With the pending Mirage closure next week, Las Vegas will has lost a lot of hotel rooms in a short amount of time. According to a Nevada-based gaming analyst company, two of the largest casino operators on the Las Vegas Strip are poised for substantial economic gains following these closures.
That equity research company, CBRE Group, believes their data shows that the shutdown of the Tropicana Las Vegas in April, as well as the Mirage closures on July 17th, will create a favorable market for Caesars and MGM. Losing both of these popular resorts means the removal of nearly 1,500 rooms from the Tropicana and over 3,000 rooms from the Mirage. That’s a lot of inventory gone in a short amount of time.
Collectively, the shut down of both resorts constitutes nearly a 5% percent reduction in the hotel supply along the Las Vegas Strip. The decrease in available rooms is expected to drive up average daily hotel rates. The research group believes that , given their substantial mid-tier room inventory, Caesars and MGM are well-positioned to capture the displaced demand from the Tropicana and Mirage closure.
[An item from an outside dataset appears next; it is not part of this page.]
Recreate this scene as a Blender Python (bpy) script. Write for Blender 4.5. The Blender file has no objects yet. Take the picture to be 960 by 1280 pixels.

MGM, which oversees more than 37,000 rooms across the Vegas Strip—representing over 40% of the total supply—anticipates benefiting significantly. Analysts suggest that the increased demand could potentially add between $70 to $100 million to MGM’s bottom line. Meanwhile, Caesars, with over 20,000 rooms on or near the Strip, comprising over 22% of the total supply, could see an additional $30 to $50 million in revenue as a result.